Justin Timberlake finally apologises to Britney Spears and Janet Jackson: ‘I benefited from misogyny and racism’

Patrick Kelleher
·2-min read

Justin Timberlake has finally apologised to Janet Jackson and Britney Spears, acknowledging that he benefited from misogyny and racism in the music industry as a white man.

Timberlake played a part in Jackson’s career being derailed after he tore part of her costume off onstage during the halftime show at the Super Bowl in 2004, resulting in her nipple being exposed for less than one second.

In the weeks afterwards, Jackson had her invitation to perform at the Grammys revoked and had her music blacklisted. Timberlake, meanwhile, walked away unscathed.

In recent days, he has faced increased scrutiny over his relationship with Britney Spears, which lasted three years after the pair started dating in 1999.

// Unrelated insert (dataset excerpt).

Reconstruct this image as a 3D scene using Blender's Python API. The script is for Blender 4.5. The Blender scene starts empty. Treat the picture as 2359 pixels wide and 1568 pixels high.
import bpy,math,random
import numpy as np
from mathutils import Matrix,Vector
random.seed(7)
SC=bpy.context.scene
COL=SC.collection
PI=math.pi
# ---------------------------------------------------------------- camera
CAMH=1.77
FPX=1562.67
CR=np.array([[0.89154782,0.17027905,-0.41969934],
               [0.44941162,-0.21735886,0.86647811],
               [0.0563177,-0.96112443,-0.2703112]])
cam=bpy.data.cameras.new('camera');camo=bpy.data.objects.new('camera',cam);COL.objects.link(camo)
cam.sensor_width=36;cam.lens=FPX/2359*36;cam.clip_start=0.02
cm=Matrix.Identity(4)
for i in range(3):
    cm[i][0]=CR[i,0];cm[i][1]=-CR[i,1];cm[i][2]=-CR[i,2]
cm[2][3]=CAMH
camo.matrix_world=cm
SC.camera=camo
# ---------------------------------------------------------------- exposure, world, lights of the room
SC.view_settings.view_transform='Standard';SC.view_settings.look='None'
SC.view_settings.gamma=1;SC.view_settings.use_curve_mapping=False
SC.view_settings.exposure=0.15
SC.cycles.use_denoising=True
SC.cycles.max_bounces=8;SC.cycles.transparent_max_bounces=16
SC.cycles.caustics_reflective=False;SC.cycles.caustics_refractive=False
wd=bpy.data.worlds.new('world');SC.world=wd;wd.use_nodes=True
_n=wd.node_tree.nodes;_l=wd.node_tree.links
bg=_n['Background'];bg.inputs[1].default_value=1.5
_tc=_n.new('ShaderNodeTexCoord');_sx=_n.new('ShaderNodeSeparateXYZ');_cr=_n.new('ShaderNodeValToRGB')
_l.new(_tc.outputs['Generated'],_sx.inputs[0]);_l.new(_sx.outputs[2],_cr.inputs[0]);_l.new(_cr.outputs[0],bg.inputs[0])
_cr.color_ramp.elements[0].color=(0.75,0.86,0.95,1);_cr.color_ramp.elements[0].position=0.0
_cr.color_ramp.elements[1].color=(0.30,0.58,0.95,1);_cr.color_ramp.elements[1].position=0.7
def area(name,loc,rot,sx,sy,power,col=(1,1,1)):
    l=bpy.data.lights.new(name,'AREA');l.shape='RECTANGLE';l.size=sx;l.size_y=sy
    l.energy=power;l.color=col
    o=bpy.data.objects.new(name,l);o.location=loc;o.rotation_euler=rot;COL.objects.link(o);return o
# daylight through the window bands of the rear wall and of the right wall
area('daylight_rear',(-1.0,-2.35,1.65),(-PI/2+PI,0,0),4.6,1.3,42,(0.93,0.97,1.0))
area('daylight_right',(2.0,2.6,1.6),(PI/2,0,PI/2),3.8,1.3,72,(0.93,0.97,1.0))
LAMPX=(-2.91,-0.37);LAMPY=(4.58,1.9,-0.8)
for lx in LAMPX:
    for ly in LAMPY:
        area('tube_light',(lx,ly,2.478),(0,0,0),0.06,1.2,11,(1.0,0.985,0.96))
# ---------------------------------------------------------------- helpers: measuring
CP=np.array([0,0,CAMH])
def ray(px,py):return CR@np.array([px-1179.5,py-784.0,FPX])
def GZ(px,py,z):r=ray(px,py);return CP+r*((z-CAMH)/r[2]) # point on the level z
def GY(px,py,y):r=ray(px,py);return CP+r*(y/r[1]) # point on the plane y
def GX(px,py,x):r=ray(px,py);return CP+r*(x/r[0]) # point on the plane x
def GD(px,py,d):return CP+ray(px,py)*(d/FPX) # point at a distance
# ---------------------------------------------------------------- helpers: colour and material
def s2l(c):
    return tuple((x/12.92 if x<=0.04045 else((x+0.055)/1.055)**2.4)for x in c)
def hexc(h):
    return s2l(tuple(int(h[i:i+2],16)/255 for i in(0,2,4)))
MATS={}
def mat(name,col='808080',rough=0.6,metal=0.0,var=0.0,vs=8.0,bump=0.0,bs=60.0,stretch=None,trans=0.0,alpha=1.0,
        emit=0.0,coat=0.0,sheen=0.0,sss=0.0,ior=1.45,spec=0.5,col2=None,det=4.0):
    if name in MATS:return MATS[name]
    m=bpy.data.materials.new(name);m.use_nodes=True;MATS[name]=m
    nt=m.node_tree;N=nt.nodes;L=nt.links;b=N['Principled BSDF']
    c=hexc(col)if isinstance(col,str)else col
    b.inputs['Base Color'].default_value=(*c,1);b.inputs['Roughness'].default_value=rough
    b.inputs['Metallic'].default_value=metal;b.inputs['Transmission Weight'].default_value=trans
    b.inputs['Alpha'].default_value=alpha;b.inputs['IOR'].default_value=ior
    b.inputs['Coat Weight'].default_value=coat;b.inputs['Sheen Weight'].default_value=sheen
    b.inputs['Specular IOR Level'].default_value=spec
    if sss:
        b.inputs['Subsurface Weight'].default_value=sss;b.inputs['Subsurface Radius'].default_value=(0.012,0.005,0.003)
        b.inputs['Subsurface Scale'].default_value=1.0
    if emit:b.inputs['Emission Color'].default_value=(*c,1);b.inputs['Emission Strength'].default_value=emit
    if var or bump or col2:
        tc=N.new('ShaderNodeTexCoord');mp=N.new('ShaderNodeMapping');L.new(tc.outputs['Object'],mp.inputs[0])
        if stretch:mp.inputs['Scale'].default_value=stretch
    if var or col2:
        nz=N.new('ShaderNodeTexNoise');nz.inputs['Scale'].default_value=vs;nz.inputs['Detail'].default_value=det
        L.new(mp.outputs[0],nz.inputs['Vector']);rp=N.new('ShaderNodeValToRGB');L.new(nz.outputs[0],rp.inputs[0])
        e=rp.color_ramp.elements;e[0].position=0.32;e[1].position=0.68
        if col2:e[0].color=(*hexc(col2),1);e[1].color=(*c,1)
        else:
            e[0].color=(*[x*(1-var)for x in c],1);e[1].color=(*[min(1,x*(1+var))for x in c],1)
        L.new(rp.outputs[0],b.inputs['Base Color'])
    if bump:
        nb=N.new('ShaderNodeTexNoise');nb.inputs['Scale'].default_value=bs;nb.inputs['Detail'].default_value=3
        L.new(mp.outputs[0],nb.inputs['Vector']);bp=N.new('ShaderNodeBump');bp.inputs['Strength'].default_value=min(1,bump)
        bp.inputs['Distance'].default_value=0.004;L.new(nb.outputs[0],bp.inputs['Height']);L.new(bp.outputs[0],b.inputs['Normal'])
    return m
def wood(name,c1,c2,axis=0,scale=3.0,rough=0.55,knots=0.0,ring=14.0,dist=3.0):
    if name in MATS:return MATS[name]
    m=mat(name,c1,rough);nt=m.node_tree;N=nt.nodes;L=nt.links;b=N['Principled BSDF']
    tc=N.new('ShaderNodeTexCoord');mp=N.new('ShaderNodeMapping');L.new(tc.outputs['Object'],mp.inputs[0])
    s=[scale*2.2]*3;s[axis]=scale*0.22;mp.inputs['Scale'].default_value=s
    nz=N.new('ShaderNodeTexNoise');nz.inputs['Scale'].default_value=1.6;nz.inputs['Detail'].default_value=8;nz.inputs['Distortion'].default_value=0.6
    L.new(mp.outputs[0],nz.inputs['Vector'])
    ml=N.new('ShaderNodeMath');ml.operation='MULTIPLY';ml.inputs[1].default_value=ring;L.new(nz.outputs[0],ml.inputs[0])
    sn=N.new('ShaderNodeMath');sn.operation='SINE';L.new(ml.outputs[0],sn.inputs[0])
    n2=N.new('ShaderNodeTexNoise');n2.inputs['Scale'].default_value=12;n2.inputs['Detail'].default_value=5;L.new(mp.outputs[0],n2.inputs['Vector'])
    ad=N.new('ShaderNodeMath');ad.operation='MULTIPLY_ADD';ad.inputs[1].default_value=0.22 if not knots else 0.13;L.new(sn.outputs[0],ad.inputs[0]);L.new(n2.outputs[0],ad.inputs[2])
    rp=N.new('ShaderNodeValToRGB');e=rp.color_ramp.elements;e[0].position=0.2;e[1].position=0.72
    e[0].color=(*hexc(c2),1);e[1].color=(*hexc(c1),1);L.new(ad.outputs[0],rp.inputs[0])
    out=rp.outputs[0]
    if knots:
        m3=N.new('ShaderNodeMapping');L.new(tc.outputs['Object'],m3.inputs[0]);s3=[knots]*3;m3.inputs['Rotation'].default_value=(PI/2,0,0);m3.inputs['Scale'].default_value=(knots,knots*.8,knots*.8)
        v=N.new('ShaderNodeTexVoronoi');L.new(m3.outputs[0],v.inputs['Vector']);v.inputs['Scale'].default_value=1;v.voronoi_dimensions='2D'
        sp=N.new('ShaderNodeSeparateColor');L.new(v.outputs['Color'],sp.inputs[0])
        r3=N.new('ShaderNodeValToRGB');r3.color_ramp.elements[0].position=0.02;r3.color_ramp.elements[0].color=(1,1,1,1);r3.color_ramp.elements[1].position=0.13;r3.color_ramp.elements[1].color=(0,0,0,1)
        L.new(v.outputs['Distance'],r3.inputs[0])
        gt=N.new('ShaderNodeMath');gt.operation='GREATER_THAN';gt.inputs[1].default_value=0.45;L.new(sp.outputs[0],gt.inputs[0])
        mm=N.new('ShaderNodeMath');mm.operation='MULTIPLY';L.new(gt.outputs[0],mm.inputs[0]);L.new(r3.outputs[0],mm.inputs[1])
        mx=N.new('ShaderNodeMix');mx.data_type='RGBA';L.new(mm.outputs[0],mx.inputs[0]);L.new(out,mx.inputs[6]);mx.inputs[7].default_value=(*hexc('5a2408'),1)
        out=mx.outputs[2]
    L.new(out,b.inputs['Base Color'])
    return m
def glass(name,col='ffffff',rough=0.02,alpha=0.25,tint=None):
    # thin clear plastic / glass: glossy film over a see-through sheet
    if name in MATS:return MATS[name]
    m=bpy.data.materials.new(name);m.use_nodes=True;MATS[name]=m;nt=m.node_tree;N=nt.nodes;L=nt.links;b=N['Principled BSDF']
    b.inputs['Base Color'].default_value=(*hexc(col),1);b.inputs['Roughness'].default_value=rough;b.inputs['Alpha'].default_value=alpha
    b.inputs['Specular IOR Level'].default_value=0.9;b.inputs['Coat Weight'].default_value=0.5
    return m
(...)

Following their high-profile break-up, Timberlake hinted that Spears had been unfaithful in his song “Cry Me a River” and went on to boast about having sex with her in radio interviews.

Since the release of documentary Framing Britney Spears, Timberlake has faced backlash over his treatment of the singer, with many calling him out on social media for using their split to boost his own career.

Justin Timberlake admits that he ‘failed’ Janet Jackson and Britney Spears.

Justin Timberlake responded to the backlash in an Instagram post on Friday (12 February).

“I am deeply sorry for the times in my life where my actions contributed to the problem, where I spoke out of turn, or did not speak up for what was right,” the former NSYNC singer wrote.

“I understand that I fell short in these moments and in many others and benefited from a system that condones misogyny and racism.

“I specifically want to apologise to Britney Spears and Janet Jackson both individually, because I care for and respect these women and I know I failed.”

Justin Timberlake said “everyone involved deserves better”, before adding: “The industry is flawed. It sets men, especially white men, up for success. It’s designed this way.”

He said he has a duty to speak out about inequality in the industry because of his “privileged position”.

I care deeply about the wellbeing of the people I love and have loved. I can do better and I will do better.”

“Because of my ignorance, I didn’t recognise it for all that it was while it was happening in my own life but I do not want to ever benefit from others being pulled down again.

“I have not been perfect in navigating all of this throughout my career. I know this apology is a first step and doesn’t absolve the past. I want to take accountability for my own missteps in all of this as well as be part of a world that uplifts and supports.”

He added: “I care deeply about the wellbeing of the people I love and have loved. I can do better and I will do better.”

Spears and Jackson have not yet responded to Timberlake’s public apology.